[Scene script records]
┄┄┄┄┄┄┄┄┄┄
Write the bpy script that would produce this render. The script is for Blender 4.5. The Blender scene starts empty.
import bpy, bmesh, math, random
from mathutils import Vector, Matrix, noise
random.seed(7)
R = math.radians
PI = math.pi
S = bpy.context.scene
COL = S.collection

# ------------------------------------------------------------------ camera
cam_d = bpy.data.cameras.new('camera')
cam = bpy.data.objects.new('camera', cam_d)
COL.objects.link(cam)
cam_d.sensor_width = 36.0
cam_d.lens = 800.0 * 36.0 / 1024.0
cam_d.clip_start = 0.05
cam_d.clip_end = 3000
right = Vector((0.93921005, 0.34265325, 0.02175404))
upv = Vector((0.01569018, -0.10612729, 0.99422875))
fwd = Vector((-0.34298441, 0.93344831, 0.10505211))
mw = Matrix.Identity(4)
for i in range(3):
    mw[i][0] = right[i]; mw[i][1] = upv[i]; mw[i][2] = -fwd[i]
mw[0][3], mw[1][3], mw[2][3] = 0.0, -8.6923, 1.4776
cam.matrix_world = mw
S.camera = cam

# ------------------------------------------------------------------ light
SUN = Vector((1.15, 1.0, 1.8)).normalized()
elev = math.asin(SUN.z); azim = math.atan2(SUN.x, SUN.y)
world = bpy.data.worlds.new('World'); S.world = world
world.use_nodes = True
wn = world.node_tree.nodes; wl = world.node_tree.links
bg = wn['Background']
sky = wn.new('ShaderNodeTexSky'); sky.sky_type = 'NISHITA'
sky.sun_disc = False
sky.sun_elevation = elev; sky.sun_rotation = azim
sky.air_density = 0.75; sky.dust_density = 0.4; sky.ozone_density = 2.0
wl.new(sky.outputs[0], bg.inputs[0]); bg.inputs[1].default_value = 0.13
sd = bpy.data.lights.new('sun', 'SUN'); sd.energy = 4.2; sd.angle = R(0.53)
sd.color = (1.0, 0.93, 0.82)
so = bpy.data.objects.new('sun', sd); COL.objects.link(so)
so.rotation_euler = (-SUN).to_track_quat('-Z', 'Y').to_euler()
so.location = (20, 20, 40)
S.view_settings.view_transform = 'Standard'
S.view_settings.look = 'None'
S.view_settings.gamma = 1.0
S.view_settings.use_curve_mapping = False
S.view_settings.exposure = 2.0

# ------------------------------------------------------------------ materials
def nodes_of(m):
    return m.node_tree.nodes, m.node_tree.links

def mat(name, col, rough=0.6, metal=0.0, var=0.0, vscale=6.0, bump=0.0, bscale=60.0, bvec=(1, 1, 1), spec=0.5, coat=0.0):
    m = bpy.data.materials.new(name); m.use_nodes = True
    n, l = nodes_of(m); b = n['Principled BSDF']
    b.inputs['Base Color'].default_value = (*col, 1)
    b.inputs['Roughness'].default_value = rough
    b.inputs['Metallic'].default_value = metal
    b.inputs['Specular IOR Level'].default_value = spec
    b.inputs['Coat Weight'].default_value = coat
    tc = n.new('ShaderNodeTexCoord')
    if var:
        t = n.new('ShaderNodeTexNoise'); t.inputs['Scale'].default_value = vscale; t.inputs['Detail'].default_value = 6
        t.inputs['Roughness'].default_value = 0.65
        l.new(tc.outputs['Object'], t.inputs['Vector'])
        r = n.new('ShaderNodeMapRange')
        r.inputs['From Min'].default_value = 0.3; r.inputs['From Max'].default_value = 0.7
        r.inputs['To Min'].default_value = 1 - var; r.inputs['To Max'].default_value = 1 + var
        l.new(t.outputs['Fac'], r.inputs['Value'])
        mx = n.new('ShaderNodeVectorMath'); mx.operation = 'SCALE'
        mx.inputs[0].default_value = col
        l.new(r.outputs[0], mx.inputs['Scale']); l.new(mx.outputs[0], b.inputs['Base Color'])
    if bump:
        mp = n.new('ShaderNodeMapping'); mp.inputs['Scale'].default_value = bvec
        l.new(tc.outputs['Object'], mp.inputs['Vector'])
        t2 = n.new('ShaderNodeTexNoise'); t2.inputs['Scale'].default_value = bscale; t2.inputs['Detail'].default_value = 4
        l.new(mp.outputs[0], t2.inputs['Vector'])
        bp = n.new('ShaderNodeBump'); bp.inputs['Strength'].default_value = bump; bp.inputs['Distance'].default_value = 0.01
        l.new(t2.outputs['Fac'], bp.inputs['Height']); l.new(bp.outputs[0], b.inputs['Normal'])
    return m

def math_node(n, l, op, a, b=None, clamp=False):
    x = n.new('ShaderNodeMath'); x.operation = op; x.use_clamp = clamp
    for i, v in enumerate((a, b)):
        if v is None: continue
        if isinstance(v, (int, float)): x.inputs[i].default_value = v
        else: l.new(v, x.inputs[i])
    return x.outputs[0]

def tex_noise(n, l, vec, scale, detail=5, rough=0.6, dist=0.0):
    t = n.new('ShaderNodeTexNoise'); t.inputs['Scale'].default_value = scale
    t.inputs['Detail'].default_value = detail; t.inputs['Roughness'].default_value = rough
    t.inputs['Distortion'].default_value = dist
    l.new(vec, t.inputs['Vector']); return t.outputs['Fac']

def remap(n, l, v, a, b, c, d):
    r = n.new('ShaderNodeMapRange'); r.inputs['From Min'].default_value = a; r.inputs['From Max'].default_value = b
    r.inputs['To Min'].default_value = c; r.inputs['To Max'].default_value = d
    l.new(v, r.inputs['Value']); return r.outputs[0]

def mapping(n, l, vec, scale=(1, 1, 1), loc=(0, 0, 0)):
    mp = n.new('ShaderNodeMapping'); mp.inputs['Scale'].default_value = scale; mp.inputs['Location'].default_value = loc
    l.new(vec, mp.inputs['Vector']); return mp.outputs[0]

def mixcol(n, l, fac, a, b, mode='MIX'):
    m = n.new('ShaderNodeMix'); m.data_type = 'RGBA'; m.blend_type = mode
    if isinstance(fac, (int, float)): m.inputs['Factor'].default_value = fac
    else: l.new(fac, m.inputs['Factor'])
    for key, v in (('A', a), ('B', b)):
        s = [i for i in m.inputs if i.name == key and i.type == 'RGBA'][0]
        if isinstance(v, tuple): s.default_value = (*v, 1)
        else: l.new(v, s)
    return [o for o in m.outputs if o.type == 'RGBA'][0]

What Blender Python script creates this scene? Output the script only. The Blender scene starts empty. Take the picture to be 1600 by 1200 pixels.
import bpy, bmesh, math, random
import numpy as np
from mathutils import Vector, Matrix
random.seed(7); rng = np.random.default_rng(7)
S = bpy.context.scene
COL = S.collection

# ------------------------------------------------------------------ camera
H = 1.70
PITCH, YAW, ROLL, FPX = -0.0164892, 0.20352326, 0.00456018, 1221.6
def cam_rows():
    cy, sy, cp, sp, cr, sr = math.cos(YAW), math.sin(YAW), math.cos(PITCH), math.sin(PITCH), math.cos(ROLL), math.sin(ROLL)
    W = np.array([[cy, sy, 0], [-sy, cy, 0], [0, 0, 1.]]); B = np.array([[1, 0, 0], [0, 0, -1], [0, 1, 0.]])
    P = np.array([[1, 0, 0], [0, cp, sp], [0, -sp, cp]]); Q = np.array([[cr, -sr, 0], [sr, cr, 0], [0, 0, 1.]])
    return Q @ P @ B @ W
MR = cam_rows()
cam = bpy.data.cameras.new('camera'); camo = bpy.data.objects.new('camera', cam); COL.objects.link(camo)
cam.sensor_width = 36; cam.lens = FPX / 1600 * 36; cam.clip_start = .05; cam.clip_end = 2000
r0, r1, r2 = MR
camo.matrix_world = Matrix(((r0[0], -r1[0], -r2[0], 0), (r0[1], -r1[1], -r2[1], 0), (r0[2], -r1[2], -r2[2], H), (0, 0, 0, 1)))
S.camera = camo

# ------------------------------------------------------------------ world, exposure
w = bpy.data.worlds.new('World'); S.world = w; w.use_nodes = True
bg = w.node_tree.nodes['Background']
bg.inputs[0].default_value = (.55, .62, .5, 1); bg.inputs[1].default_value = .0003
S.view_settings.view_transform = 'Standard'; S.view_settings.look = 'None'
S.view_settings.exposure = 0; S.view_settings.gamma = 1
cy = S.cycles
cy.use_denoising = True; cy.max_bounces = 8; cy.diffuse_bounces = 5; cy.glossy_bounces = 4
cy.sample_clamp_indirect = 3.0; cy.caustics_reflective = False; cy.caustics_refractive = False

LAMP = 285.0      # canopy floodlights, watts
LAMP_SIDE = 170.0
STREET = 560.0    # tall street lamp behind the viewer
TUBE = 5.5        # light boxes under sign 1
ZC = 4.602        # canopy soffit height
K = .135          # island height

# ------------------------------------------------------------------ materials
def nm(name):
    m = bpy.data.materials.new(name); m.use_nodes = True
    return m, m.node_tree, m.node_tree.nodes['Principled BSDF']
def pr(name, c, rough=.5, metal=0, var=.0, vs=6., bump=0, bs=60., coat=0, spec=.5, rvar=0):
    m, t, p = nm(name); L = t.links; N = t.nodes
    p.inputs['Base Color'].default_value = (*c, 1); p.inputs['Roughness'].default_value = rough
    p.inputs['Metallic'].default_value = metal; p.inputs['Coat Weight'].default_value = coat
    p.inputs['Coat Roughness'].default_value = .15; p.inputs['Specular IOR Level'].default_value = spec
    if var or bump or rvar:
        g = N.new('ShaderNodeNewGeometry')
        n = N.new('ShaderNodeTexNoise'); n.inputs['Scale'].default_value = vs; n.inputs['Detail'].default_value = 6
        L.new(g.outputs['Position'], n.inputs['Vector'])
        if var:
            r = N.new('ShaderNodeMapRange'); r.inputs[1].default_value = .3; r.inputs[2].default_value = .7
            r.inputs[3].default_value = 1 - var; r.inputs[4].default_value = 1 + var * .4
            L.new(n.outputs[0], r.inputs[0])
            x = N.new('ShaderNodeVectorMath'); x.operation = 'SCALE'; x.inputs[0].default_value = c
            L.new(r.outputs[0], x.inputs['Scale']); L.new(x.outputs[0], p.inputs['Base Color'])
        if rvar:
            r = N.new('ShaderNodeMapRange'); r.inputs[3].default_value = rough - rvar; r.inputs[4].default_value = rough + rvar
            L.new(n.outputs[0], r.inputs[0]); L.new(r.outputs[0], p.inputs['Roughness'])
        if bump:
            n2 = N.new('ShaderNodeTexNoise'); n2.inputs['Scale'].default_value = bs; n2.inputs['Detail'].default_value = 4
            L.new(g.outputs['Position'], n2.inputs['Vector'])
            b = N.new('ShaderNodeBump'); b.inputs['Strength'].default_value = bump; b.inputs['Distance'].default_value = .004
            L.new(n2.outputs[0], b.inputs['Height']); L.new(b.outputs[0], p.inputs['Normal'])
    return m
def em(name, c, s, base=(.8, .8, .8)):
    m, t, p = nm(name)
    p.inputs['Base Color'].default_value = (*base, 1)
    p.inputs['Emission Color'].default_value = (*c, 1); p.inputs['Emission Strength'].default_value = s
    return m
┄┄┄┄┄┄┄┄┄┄
Task to carry out | Verbatim output is expected for the lines from the start of the data to the line in which "return m.node_tree.nodes, m.node_tree.links" appears, both included.

Task response |
Write the bpy script that would produce this render. The script is for Blender 4.5. The Blender scene starts empty.
import bpy, bmesh, math, random
from mathutils import Vector, Matrix, noise
random.seed(7)
R = math.radians
PI = math.pi
S = bpy.context.scene
COL = S.collection

# ------------------------------------------------------------------ camera
cam_d = bpy.data.cameras.new('camera')
cam = bpy.data.objects.new('camera', cam_d)
COL.objects.link(cam)
cam_d.sensor_width = 36.0
cam_d.lens = 800.0 * 36.0 / 1024.0
cam_d.clip_start = 0.05
cam_d.clip_end = 3000
right = Vector((0.93921005, 0.34265325, 0.02175404))
upv = Vector((0.01569018, -0.10612729, 0.99422875))
fwd = Vector((-0.34298441, 0.93344831, 0.10505211))
mw = Matrix.Identity(4)
for i in range(3):
    mw[i][0] = right[i]; mw[i][1] = upv[i]; mw[i][2] = -fwd[i]
mw[0][3], mw[1][3], mw[2][3] = 0.0, -8.6923, 1.4776
cam.matrix_world = mw
S.camera = cam

# ------------------------------------------------------------------ light
SUN = Vector((1.15, 1.0, 1.8)).normalized()
elev = math.asin(SUN.z); azim = math.atan2(SUN.x, SUN.y)
world = bpy.data.worlds.new('World'); S.world = world
world.use_nodes = True
wn = world.node_tree.nodes; wl = world.node_tree.links
bg = wn['Background']
sky = wn.new('ShaderNodeTexSky'); sky.sky_type = 'NISHITA'
sky.sun_disc = False
sky.sun_elevation = elev; sky.sun_rotation = azim
sky.air_density = 0.75; sky.dust_density = 0.4; sky.ozone_density = 2.0
wl.new(sky.outputs[0], bg.inputs[0]); bg.inputs[1].default_value = 0.13
sd = bpy.data.lights.new('sun', 'SUN'); sd.energy = 4.2; sd.angle = R(0.53)
sd.color = (1.0, 0.93, 0.82)
so = bpy.data.objects.new('sun', sd); COL.objects.link(so)
so.rotation_euler = (-SUN).to_track_quat('-Z', 'Y').to_euler()
so.location = (20, 20, 40)
S.view_settings.view_transform = 'Standard'
S.view_settings.look = 'None'
S.view_settings.gamma = 1.0
S.view_settings.use_curve_mapping = False
S.view_settings.exposure = 2.0

# ------------------------------------------------------------------ materials
def nodes_of(m):
    return m.node_tree.nodes, m.node_tree.links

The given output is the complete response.